L’agnostico sa che non può esserci altra certezza che quella dello sperimentatore, ma allo stesso tempo non vi è ancora realizzazione definitiva. La coscienza individuale non si è fusa nella coscienza universale, benché permanga l’intuizione dell’unità primigenia del tutto. Stando così le cose, egli non può affermare, egli dice di non sapere, la sua è una saggezza in fieri, in maturazione. L’agnostico non può più identificarsi con un nome forma specifico ed allo stesso tempo manca della pienezza e quindi resta in silenzio, non afferma e non nega. Ma il suo costante e continuo discernimento giunge infine ad una inaspettata e spontanea fioritura, e qui l’intelligenza individuale si scioglie, si ottiene la conoscenza di sé, la gnosi (jnana).
Lo gnostico non ha assolutamente bisogno di affermare alcunché, la sua realizzazione è totale e definitiva, la sua presenza non è limitata ad un nome forma, egli conosce se stesso come il tutto inscindibile dal quale ognuno di noi proviene e risiede. Lo gnostico, né sente il bisogno né ha mezzi per esprimere la sua esperienza, giacché il linguaggio umano è molto distante dall’esperienza diretta del sé. Infatti, prima c’è la consapevolezza del sé, poi la coscienza dell’io individuale che assume una forma nello specchio della mente, quindi la riflessione del pensiero ed infine la descrizione del linguaggio parlato o scritto.

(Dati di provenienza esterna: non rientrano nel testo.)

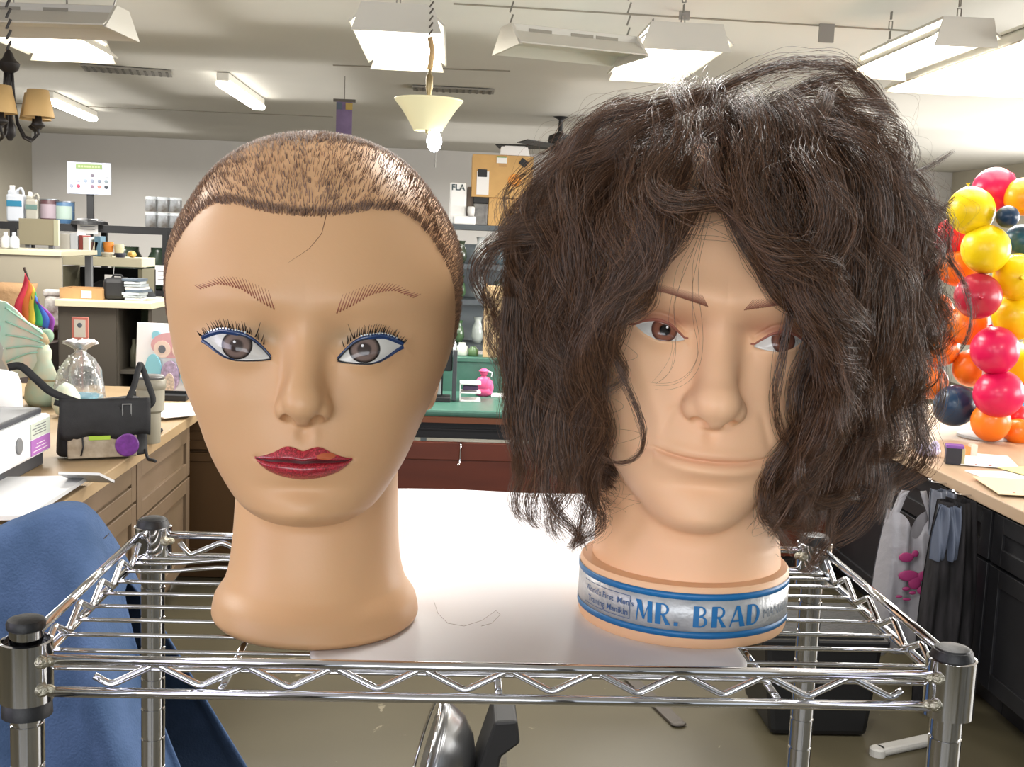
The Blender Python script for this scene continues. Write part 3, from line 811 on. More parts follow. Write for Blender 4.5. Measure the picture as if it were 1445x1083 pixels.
# locks that have a place of their own: (pixel track with depth behind the base point), strands, radius
def lp(px, py, dy):
    q = np.array(atY(px, py, HB[1] + dy)) - HB; return q/MS
hero = [
    ([(880, 300, -.075), (858, 400, -.085), (852, 480, -.088), (880, 540, -.092), (912, 588, -.096), (918, 628, -.096), (898, 657, -.092), (862, 664, -.085), (845, 640, -.08)], 46, .0017),
    ([(1000, 230, -.08), (985, 300, -.095), (950, 350, -.102), (915, 400, -.100), (885, 450, -.095), (868, 500, -.090), (850, 560, -.082)], 80, .0030),
    ([(975, 220, -.08), (950, 290, -.095), (905, 350, -.098), (870, 420, -.092), (850, 500, -.085), (845, 600, -.075), (850, 680, -.062), (825, 745, -.055)], 90, .0038),
    ([(1010, 220, -.08), (1022, 290, -.098), (1048, 345, -.105), (1080, 395, -.106), (1120, 440, -.100), (1165, 480, -.085), (1225, 520, -.065), (1280, 540, -.045)], 90, .0032),
    ([(1030, 210, -.08), (1062, 290, -.098), (1100, 350, -.100), (1140, 420, -.095), (1170, 500, -.085), (1150, 570, -.080), (1110, 620, -.082), (1080, 665, -.084), (1078, 705, -.082), (1100, 745, -.076), (1125, 790, -.070)], 90, .0038),
    ([(1120, 400, -.095), (1112, 470, -.097), (1098, 530, -.096), (1092, 585, -.095), (1110, 635, -.090), (1150, 665, -.080)], 40, .0020),
    ([(1160, 380, -.085), (1150, 480, -.088), (1125, 550, -.090), (1118, 620, -.086), (1160, 690, -.076), (1200, 730, -.064)], 90, .0040),
    ([(1000, 170, -.055), (1040, 225, -.075), (1090, 225, -.080), (1135, 180, -.070), (1175, 135, -.055), (1215, 125, -.04), (1245, 160, -.03)], 110, .0040),
    ([(1120, 130, -.03), (1180, 100, -.03), (1225, 110, -.03), (1250, 150, -.03), (1245, 190, -.03), (1215, 200, -.03)], 60, .0034),
    ([(1010, 130, -.045), (1070, 100, -.035), (1130, 85, -.03), (1190, 92, -.03), (1240, 130, -.02), (1262, 175, -.02)], 110, .0045),
    ([(1010, 135, -.05), (950, 140, -.045), (880, 155, -.04), (820, 185, -.03), (780, 230, -.03), (750, 290, -.03), (735, 350, -.03)], 110, .0050),
    ([(1000, 130, -.05), (930, 165, -.055), (860, 200, -.055), (800, 250, -.05), (770, 320, -.045), (720, 370, -.04)], 110, .0050),
    ([(800, 330, -.04), (745, 335, -.04), (700, 335, -.035), (672, 365, -.03), (668, 410, -.03), (685, 445, -.03), (712, 450, -.03)], 80, .0040),
    ([(790, 300, -.04), (740, 310, -.03), (700, 350, -.03), (680, 390, -.03), (690, 440, -.03)], 70, .0040),
    ([(1240, 330, -.02), (1300, 335, -.02), (1345, 368, -.02), (1372, 420, -.02), (1372, 470, -.02), (1345, 505, -.02)], 26, .0018),
    ([(1240, 430, -.03), (1290, 430, -.03), (1325, 470, -.03), (1338, 540, -.03), (1325, 600, -.03), (1285, 640, -.03), (1240, 650, -.03)], 34, .0022),
    ([(1230, 460, -.03), (1275, 490, -.03), (1305, 540, -.03), (1300, 590, -.03), (1310, 640, -.03)], 26, .0020),
    ([(1220, 240, -.03), (1270, 250, -.03), (1310, 238, -.03), (1348, 212, -.03)], 26, .0016),
    ([(1240, 270, -.03), (1290, 300, -.03), (1330, 300, -.03), (1350, 275, -.03)], 36, .0022),
    ([(1230, 300, -.03), (1290, 330, -.02), (1335, 340, -.02), (1345, 380, -.02)], 50, .0035),
    ([(1230, 620, -.04), (1250, 690, -.045), (1210, 740, -.05), (1150, 790, -.055), (1125, 800, -.055)], 80, .0045),
    ([(1180, 420, -.075), (1200, 500, -.08), (1185, 570, -.08), (1150, 620, -.08), (1130, 680, -.078), (1150, 730, -.07), (1135, 770, -.065)], 90, .0045),
    ([(1230, 460, -.06), (1255, 540, -.065), (1235, 610, -.065), (1200, 660, -.065), (1190, 720, -.06), (1160, 770, -.06)], 100, .0050),
    ([(1260, 420, -.04), (1295, 510, -.04), (1290, 590, -.045), (1310, 630, -.04), (1280, 690, -.045), (1240, 720, -.05)], 90, .0050),
    ([(1270, 520, -.02), (1300, 580, -.02), (1295, 640, -.02), (1260, 700, -.03), (1225, 735, -.04)], 80, .0050),
    ([(1140, 560, -.08), (1125, 610, -.088), (1085, 655, -.088), (1070, 695, -.086), (1090, 740, -.08), (1118, 785, -.072)], 60, .0030),
    ([(760, 520, -.03), (745, 590, -.035), (765, 650, -.035), (748, 700, -.035), (770, 745, -.04)], 110, .0060),
    ([(800, 540, -.045), (785, 610, -.05), (805, 670, -.05), (780, 720, -.045), (790, 765, -.045)], 110, .0058),
    ([(850, 520, -.065), (835, 600, -.065), (850, 660, -.062), (828, 715, -.055), (838, 755, -.05), (822, 785, -.05)], 90, .0042),
    ([(720, 420, -.02), (712, 500, -.02), (728, 560, -.02), (715, 620, -.025), (735, 680, -.03)], 100, .0060),
    ([(730, 480, -.02), (722, 560, -.02), (735, 630, -.02), (728, 690, -.025), (750, 740, -.03)], 90, .0050),
    ([(790, 560, -.04), (770, 640, -.045), (770, 700, -.045), (800, 745, -.05), (815, 780, -.05)], 90, .0045),
    ([(830, 560, -.06), (810, 640, -.06), (840, 700, -.06), (820, 750, -.055), (795, 775, -.05)], 80, .0040),
    ([(1000, 300, -.094), (965, 380, -.101), (948, 430, -.100), (958, 480, -.099), (950, 525, -.099), (915, 548, -.096)], 3, .0025),
    ([(1005, 290, -.094), (975, 400, -.101), (990, 470, -.103), (993, 520, -.105), (960, 548, -.103), (905, 540, -.096)], 3, .0030),
]
r5 = np.random.RandomState(21)
for pts, n, rad in hero:
    A = np.array([lp(*q) for q in pts]); t = np.linspace(0, 1, len(A)); T = np.linspace(0, 1, 60)
    G = np.stack([np.interp(T, t, A[:, i]) for i in range(3)], -1)
    for _ in range(3):
        Gs = G.copy(); w = 5
        for i in range(60):
            a_, b_ = max(0, i-w), min(60, i+w+1); m_ = min(i-a_, b_-1-i); Gs[i] = G[i-m_:i+m_+1].mean(0)
        G = Gs
    p_, r_ = strand_bundle([G], [59], n, rad, .0007 if n < 70 else .0062, .05 if n < 70 else .058, r5.randint(9999), k=34, frizz=.0007, jitter_len=.08); 
    PP.append(p_[:, :26] if False else p_); RR.append(r_)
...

Il saggio non vede differenza alcuna, sa che la base è la stessa per ognuno (materia-spirito in continua trasformazione), egli “conosce” che la coscienza e l’esistenza sono inscindibili nell’assoluta unità (uno senza due) e resta in silenzio. Ma la sua esperienza – che è la comune natura di tutti – può essere riconosciuta e percepita per spontanea simpatia dallo spirito maturo.
In questo processo a quattro fasi, fra dualismo e non-dualismo, si manifesta tutto il gioco della vita e della coscienza.